Etkinliğe katılan Matematik Öğretmenliği öğrencisi Enes’e eğitim emekçilerinin ve okulların durumu hakkında neler düşündüğünü sorduk. “Maalesef ülkenin dört bir yanında öğretmenler gerçekten ağır şartlar altında çalışıyor. Düşük ücret ve fazla mesai birçok branş için normalleşmiş durumda” diye ifade etti. Eğitimdeki piyasalaşmaya vurgu yapan Enes, özel eğitim kurumlarının ticarethanelere dönüştüğünü söyledi ve “Birçok kurumda ciddi bir emek hırsızlığı var. Her şeyin pahalandığı bu dönemde değeri azalan tek şey iş gücü” dedi. Geleceği hakkında soru sorduğumuzda ise emeğinin karşılığını alamayacağı hiçbir yerde, dolayısıyla devlette de çalışmak istemediğini söyledi. Son olarak da etkinliği değerlendiren Matematik Öğretmenliği öğrencisi, “İçerisinde bulunduğumuz bu durumları kabullenmek ve normalleştirmek istemiyorum. Haklarımızın farkında olup buna göre hareket etmeliyiz” dedi.
Etkinliğin yasalardan haberdar olmak açısından verimli olduğunu belirtmekte fayda var.
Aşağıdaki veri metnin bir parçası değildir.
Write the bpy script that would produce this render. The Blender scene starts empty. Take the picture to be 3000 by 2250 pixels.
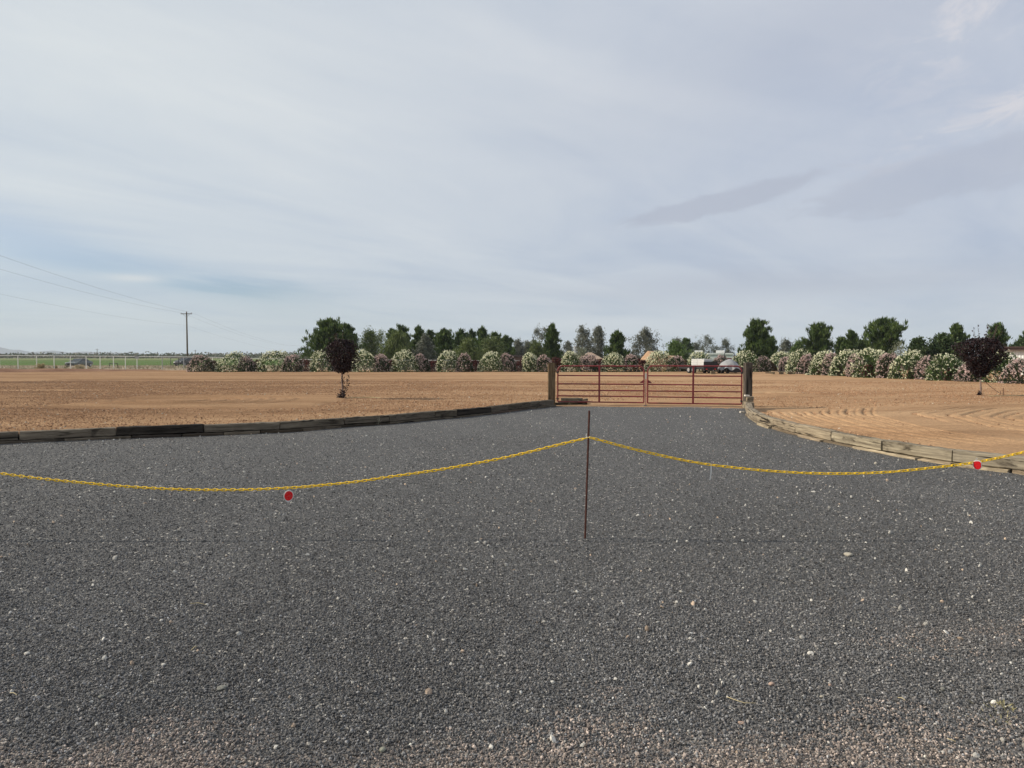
import bpy, math, random
import numpy as np
from mathutils import Vector, Matrix, Euler
R = math.radians
S = bpy.context.scene
COL = S.collection

# ------------------------------------------------------------------ camera
CAM_H, FOC, PITCH = 1.70, 2080.0, math.atan(82 / 2080)
cam = bpy.data.cameras.new('camera')
cam.sensor_width = 36.0
cam.lens = 36.0 * FOC / 3000.0
cam.clip_start, cam.clip_end = 0.05, 20000
cam_o = bpy.data.objects.new('camera', cam)
COL.objects.link(cam_o)
cam_o.location = (0, 0, CAM_H)
cam_o.rotation_euler = (math.pi / 2 - PITCH, 0, 0)
S.camera = cam_o

# ------------------------------------------------------------------ light
SUN_EL = R(31)
SUN_DIR = Vector((-0.997, 0.075, 0)).normalized() * math.cos(SUN_EL) + Vector((0, 0, math.sin(SUN_EL)))
sl = bpy.data.lights.new('sun', 'SUN')
sl.energy = 5.0
sl.angle = R(0.6)
sl.color = (1.0, 0.89, 0.74)
so = bpy.data.objects.new('sun', sl)
COL.objects.link(so)
so.rotation_euler = (-SUN_DIR).to_track_quat('-Z', 'Y').to_euler()
S.view_settings.view_transform = 'Standard'
S.view_settings.look = 'None'
S.view_settings.exposure = 0.0
S.view_settings.gamma = 1.0

class NT:
    """small helper for wiring shader nodes"""
    def __init__(s, tree):
        s.t = tree
        tree.nodes.clear()
    def n(s, typ, **kw):
        nd = s.t.nodes.new(typ)
        for k, v in kw.items():
            setattr(nd, k, v)
        return nd
    def put(s, sock, v):
        if isinstance(v, bpy.types.NodeSocket):
            s.t.links.new(v, sock)
        elif v is not None:
            if sock.type == 'RGBA' and isinstance(v, (tuple, list)) and len(v) == 3:
                v = (*v, 1)
            sock.default_value = v
    def m(s, op, a, b=None, c=None, clamp=False):
        nd = s.n('ShaderNodeMath', operation=op, use_clamp=clamp)
        for i, v in enumerate((a, b, c)):
            if v is not None:
                s.put(nd.inputs[i], v)
        return nd.outputs[0]
    def mix(s, f, a, b, blend='MIX'):
        nd = s.n('ShaderNodeMix', data_type='RGBA', blend_type=blend)
        s.put(nd.inputs[0], f); s.put(nd.inputs[6], a); s.put(nd.inputs[7], b)
        return nd.outputs[2]
    def noise(s, vec, scale, detail=4, rough=0.55, dist=0.0):
        nd = s.n('ShaderNodeTexNoise')
        s.put(nd.inputs['Vector'], vec)
        nd.inputs['Scale'].default_value = scale
        nd.inputs['Detail'].default_value = detail
        nd.inputs['Roughness'].default_value = rough
        nd.inputs['Distortion'].default_value = dist
        return nd.outputs[0]
    def vor(s, vec, scale, feature='F1', out=0):
        nd = s.n('ShaderNodeTexVoronoi', feature=feature)
        s.put(nd.inputs['Vector'], vec)
        nd.inputs['Scale'].default_value = scale
        return nd.outputs[out]
    def ramp(s, f, stops, interp='LINEAR'):
        nd = s.n('ShaderNodeValToRGB')
        nd.color_ramp.interpolation = interp
        el = nd.color_ramp.elements
        while len(el) < len(stops):
            el.new(0.5)
        for e, (p, c) in zip(el, stops):
            e.position = p
            e.color = (*c, 1) if not isinstance(c, (int, float)) else (c, c, c, 1)
        s.put(nd.inputs[0], f)
        return nd.outputs[0]
    def smooth(s, v, a, b):
        nd = s.n('ShaderNodeMapRange', interpolation_type='SMOOTHSTEP')
        s.put(nd.inputs[0], v)
        nd.inputs[1].default_value, nd.inputs[2].default_value = a, b
        return nd.outputs[0]
    def mapping(s, vec, loc=(0, 0, 0), rot=(0, 0, 0), scl=(1, 1, 1)):
        nd = s.n('ShaderNodeMapping')
        s.put(nd.inputs[0], vec)
        nd.inputs[1].default_value = loc; nd.inputs[2].default_value = rot; nd.inputs[3].default_value = scl
        return nd.outputs[0]
    def xyz(s, vec):
        nd = s.n('ShaderNodeSeparateXYZ'); s.put(nd.inputs[0], vec); return nd.outputs
    def cxyz(s, x, y, z):
        nd = s.n('ShaderNodeCombineXYZ')
        s.put(nd.inputs[0], x); s.put(nd.inputs[1], y); s.put(nd.inputs[2], z)
        return nd.outputs[0]
    def gauss(s, a, e, ca, ce, slope, sl_, ss):
        """soft elongated patch of sky around azimuth ca, elevation ce"""
        c, n_ = math.cos(math.atan(slope)), math.sin(math.atan(slope))
        da, de = s.m('SUBTRACT', a, ca), s.m('SUBTRACT', e, ce)
        p = s.m('MULTIPLY', s.m('ADD', s.m('MULTIPLY', da, c), s.m('MULTIPLY', de, n_)), 1 / sl_)
        q = s.m('MULTIPLY', s.m('SUBTRACT', s.m('MULTIPLY', de, c), s.m('MULTIPLY', da, n_)), 1 / ss)
        r2 = s.m('ADD', s.m('MULTIPLY', p, p), s.m('MULTIPLY', q, q))
        return s.m('EXPONENT', s.m('MULTIPLY', r2, -1.0))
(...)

Ama elbette ki, doğrudan bir öğretmenin veya öğretmen sendikası temsilcilerinin kendi hakları üzerine konuştuğu bir etkinlik, eğitim emekçilerinin gerçekte karşılaştığı manzaranın yansıtılmasının olanaklarını açabilir ve bize daha somut bir tartışma alanı sunabilirdi.